**Stated goal**.
Each line should be copied exactly.

**Supplied data**.
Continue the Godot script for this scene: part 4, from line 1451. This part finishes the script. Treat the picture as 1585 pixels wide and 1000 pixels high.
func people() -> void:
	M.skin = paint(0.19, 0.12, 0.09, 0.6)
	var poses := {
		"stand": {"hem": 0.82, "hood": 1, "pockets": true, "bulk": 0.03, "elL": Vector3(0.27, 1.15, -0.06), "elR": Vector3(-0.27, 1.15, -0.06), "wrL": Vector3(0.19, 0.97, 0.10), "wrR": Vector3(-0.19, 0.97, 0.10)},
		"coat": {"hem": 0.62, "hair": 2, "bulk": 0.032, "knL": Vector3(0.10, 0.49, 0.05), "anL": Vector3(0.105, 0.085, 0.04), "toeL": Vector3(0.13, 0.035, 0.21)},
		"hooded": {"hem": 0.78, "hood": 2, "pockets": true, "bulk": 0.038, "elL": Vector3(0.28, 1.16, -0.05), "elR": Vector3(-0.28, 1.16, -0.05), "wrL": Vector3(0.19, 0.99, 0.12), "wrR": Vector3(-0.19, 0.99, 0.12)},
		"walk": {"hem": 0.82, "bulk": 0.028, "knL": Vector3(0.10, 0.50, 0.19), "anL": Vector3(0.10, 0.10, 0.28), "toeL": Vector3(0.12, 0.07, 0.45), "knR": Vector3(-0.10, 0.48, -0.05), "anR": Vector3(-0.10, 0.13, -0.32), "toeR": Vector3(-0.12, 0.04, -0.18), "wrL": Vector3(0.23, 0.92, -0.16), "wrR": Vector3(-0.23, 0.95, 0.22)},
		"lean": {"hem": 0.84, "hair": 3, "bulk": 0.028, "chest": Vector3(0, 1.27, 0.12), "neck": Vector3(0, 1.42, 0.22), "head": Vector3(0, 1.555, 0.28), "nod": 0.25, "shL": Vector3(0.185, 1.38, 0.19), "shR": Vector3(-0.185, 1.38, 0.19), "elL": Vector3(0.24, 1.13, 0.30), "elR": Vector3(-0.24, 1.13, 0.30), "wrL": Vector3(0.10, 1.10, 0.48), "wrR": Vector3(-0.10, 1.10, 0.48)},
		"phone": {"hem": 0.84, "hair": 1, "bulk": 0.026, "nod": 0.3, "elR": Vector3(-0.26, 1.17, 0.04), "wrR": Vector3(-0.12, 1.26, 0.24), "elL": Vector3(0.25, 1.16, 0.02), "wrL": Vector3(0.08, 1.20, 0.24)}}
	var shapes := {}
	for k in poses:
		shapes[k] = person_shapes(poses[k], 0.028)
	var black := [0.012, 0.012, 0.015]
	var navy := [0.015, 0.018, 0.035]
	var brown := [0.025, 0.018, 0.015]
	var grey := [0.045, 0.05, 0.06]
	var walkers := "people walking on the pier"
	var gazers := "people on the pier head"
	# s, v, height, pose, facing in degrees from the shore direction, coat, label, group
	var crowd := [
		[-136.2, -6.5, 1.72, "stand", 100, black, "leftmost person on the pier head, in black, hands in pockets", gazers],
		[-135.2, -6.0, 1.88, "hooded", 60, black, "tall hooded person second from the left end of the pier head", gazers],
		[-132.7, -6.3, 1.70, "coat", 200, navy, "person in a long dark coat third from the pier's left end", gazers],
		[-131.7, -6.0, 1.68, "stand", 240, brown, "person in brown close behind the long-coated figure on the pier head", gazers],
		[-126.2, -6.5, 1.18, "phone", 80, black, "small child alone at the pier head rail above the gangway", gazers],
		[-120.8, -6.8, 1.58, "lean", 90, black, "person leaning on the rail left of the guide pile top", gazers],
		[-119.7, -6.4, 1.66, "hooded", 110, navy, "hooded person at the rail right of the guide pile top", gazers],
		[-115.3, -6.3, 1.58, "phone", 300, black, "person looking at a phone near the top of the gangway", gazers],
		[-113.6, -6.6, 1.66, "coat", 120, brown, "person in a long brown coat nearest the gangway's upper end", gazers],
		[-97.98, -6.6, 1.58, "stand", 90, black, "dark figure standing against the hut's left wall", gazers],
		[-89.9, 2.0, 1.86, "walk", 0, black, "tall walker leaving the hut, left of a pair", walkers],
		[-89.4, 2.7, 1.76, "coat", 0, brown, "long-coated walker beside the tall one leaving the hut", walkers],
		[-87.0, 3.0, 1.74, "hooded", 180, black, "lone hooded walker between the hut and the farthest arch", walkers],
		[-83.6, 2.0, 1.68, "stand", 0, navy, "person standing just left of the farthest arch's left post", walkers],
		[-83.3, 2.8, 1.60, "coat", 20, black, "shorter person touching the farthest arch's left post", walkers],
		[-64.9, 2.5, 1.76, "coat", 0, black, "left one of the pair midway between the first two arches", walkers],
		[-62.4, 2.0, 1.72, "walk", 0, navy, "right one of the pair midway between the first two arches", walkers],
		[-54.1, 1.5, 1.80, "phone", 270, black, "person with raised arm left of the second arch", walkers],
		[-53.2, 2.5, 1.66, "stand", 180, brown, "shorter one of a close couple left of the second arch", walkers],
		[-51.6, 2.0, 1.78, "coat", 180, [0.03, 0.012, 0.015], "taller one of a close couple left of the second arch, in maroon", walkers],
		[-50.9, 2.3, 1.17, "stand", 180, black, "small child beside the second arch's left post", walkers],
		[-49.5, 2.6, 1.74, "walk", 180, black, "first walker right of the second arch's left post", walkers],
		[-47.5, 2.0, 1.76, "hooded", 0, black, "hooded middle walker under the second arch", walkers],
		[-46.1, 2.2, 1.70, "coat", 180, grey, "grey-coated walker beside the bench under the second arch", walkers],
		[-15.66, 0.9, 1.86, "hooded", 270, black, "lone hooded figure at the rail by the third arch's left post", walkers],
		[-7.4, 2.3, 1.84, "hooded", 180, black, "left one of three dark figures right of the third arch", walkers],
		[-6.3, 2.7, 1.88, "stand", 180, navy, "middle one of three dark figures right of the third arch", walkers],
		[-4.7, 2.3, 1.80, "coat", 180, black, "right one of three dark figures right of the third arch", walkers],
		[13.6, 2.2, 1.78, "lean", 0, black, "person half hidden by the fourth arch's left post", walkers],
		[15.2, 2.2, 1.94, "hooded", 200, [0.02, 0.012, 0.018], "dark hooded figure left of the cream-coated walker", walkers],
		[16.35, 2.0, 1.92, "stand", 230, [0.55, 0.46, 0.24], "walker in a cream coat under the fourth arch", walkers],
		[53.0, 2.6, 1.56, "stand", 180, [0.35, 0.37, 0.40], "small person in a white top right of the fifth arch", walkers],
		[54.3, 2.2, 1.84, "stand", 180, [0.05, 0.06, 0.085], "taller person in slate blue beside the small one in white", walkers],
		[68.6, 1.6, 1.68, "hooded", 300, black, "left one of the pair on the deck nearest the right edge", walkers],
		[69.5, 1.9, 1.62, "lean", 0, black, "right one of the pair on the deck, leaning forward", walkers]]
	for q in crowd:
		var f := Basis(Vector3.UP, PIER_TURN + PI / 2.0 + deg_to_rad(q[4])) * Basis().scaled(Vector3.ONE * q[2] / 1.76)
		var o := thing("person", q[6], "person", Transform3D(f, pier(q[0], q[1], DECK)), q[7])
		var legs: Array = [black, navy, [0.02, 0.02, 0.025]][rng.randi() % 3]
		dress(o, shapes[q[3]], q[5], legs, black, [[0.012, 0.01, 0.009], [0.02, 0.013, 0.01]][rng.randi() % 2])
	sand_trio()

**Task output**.
Continue the Godot script for this scene: part 4, from line 1451. This part finishes the script. Treat the picture as 1585 pixels wide and 1000 pixels high.
func people() -> void:
	M.skin = paint(0.19, 0.12, 0.09, 0.6)
	var poses := {
		"stand": {"hem": 0.82, "hood": 1, "pockets": true, "bulk": 0.03, "elL": Vector3(0.27, 1.15, -0.06), "elR": Vector3(-0.27, 1.15, -0.06), "wrL": Vector3(0.19, 0.97, 0.10), "wrR": Vector3(-0.19, 0.97, 0.10)},
		"coat": {"hem": 0.62, "hair": 2, "bulk": 0.032, "knL": Vector3(0.10, 0.49, 0.05), "anL": Vector3(0.105, 0.085, 0.04), "toeL": Vector3(0.13, 0.035, 0.21)},
		"hooded": {"hem": 0.78, "hood": 2, "pockets": true, "bulk": 0.038, "elL": Vector3(0.28, 1.16, -0.05), "elR": Vector3(-0.28, 1.16, -0.05), "wrL": Vector3(0.19, 0.99, 0.12), "wrR": Vector3(-0.19, 0.99, 0.12)},
		"walk": {"hem": 0.82, "bulk": 0.028, "knL": Vector3(0.10, 0.50, 0.19), "anL": Vector3(0.10, 0.10, 0.28), "toeL": Vector3(0.12, 0.07, 0.45), "knR": Vector3(-0.10, 0.48, -0.05), "anR": Vector3(-0.10, 0.13, -0.32), "toeR": Vector3(-0.12, 0.04, -0.18), "wrL": Vector3(0.23, 0.92, -0.16), "wrR": Vector3(-0.23, 0.95, 0.22)},
		"lean": {"hem": 0.84, "hair": 3, "bulk": 0.028, "chest": Vector3(0, 1.27, 0.12), "neck": Vector3(0, 1.42, 0.22), "head": Vector3(0, 1.555, 0.28), "nod": 0.25, "shL": Vector3(0.185, 1.38, 0.19), "shR": Vector3(-0.185, 1.38, 0.19), "elL": Vector3(0.24, 1.13, 0.30), "elR": Vector3(-0.24, 1.13, 0.30), "wrL": Vector3(0.10, 1.10, 0.48), "wrR": Vector3(-0.10, 1.10, 0.48)},
		"phone": {"hem": 0.84, "hair": 1, "bulk": 0.026, "nod": 0.3, "elR": Vector3(-0.26, 1.17, 0.04), "wrR": Vector3(-0.12, 1.26, 0.24), "elL": Vector3(0.25, 1.16, 0.02), "wrL": Vector3(0.08, 1.20, 0.24)}}
	var shapes := {}
	for k in poses:
		shapes[k] = person_shapes(poses[k], 0.028)
	var black := [0.012, 0.012, 0.015]
	var navy := [0.015, 0.018, 0.035]
	var brown := [0.025, 0.018, 0.015]
	var grey := [0.045, 0.05, 0.06]
	var walkers := "people walking on the pier"
	var gazers := "people on the pier head"
	# s, v, height, pose, facing in degrees from the shore direction, coat, label, group
	var crowd := [
		[-136.2, -6.5, 1.72, "stand", 100, black, "leftmost person on the pier head, in black, hands in pockets", gazers],
		[-135.2, -6.0, 1.88, "hooded", 60, black, "tall hooded person second from the left end of the pier head", gazers],
		[-132.7, -6.3, 1.70, "coat", 200, navy, "person in a long dark coat third from the pier's left end", gazers],
		[-131.7, -6.0, 1.68, "stand", 240, brown, "person in brown close behind the long-coated figure on the pier head", gazers],
		[-126.2, -6.5, 1.18, "phone", 80, black, "small child alone at the pier head rail above the gangway", gazers],
		[-120.8, -6.8, 1.58, "lean", 90, black, "person leaning on the rail left of the guide pile top", gazers],
		[-119.7, -6.4, 1.66, "hooded", 110, navy, "hooded person at the rail right of the guide pile top", gazers],
		[-115.3, -6.3, 1.58, "phone", 300, black, "person looking at a phone near the top of the gangway", gazers],
		[-113.6, -6.6, 1.66, "coat", 120, brown, "person in a long brown coat nearest the gangway's upper end", gazers],
		[-97.98, -6.6, 1.58, "stand", 90, black, "dark figure standing against the hut's left wall", gazers],
		[-89.9, 2.0, 1.86, "walk", 0, black, "tall walker leaving the hut, left of a pair", walkers],
		[-89.4, 2.7, 1.76, "coat", 0, brown, "long-coated walker beside the tall one leaving the hut", walkers],
		[-87.0, 3.0, 1.74, "hooded", 180, black, "lone hooded walker between the hut and the farthest arch", walkers],
		[-83.6, 2.0, 1.68, "stand", 0, navy, "person standing just left of the farthest arch's left post", walkers],
		[-83.3, 2.8, 1.60, "coat", 20, black, "shorter person touching the farthest arch's left post", walkers],
		[-64.9, 2.5, 1.76, "coat", 0, black, "left one of the pair midway between the first two arches", walkers],
		[-62.4, 2.0, 1.72, "walk", 0, navy, "right one of the pair midway between the first two arches", walkers],
		[-54.1, 1.5, 1.80, "phone", 270, black, "person with raised arm left of the second arch", walkers],
		[-53.2, 2.5, 1.66, "stand", 180, brown, "shorter one of a close couple left of the second arch", walkers],
		[-51.6, 2.0, 1.78, "coat", 180, [0.03, 0.012, 0.015], "taller one of a close couple left of the second arch, in maroon", walkers],
		[-50.9, 2.3, 1.17, "stand", 180, black, "small child beside the second arch's left post", walkers],
		[-49.5, 2.6, 1.74, "walk", 180, black, "first walker right of the second arch's left post", walkers],
		[-47.5, 2.0, 1.76, "hooded", 0, black, "hooded middle walker under the second arch", walkers],
		[-46.1, 2.2, 1.70, "coat", 180, grey, "grey-coated walker beside the bench under the second arch", walkers],
		[-15.66, 0.9, 1.86, "hooded", 270, black, "lone hooded figure at the rail by the third arch's left post", walkers],
		[-7.4, 2.3, 1.84, "hooded", 180, black, "left one of three dark figures right of the third arch", walkers],
		[-6.3, 2.7, 1.88, "stand", 180, navy, "middle one of three dark figures right of the third arch", walkers],
		[-4.7, 2.3, 1.80, "coat", 180, black, "right one of three dark figures right of the third arch", walkers],
		[13.6, 2.2, 1.78, "lean", 0, black, "person half hidden by the fourth arch's left post", walkers],
		[15.2, 2.2, 1.94, "hooded", 200, [0.02, 0.012, 0.018], "dark hooded figure left of the cream-coated walker", walkers],
		[16.35, 2.0, 1.92, "stand", 230, [0.55, 0.46, 0.24], "walker in a cream coat under the fourth arch", walkers],
		[53.0, 2.6, 1.56, "stand", 180, [0.35, 0.37, 0.40], "small person in a white top right of the fifth arch", walkers],
		[54.3, 2.2, 1.84, "stand", 180, [0.05, 0.06, 0.085], "taller person in slate blue beside the small one in white", walkers],
		[68.6, 1.6, 1.68, "hooded", 300, black, "left one of the pair on the deck nearest the right edge", walkers],
		[69.5, 1.9, 1.62, "lean", 0, black, "right one of the pair on the deck, leaning forward", walkers]]
	for q in crowd:
		var f := Basis(Vector3.UP, PIER_TURN + PI / 2.0 + deg_to_rad(q[4])) * Basis().scaled(Vector3.ONE * q[2] / 1.76)
		var o := thing("person", q[6], "person", Transform3D(f, pier(q[0], q[1], DECK)), q[7])
		var legs: Array = [black, navy, [0.02, 0.02, 0.025]][rng.randi() % 3]
		dress(o, shapes[q[3]], q[5], legs, black, [[0.012, 0.01, 0.009], [0.02, 0.013, 0.01]][rng.randi() % 2])
	sand_trio()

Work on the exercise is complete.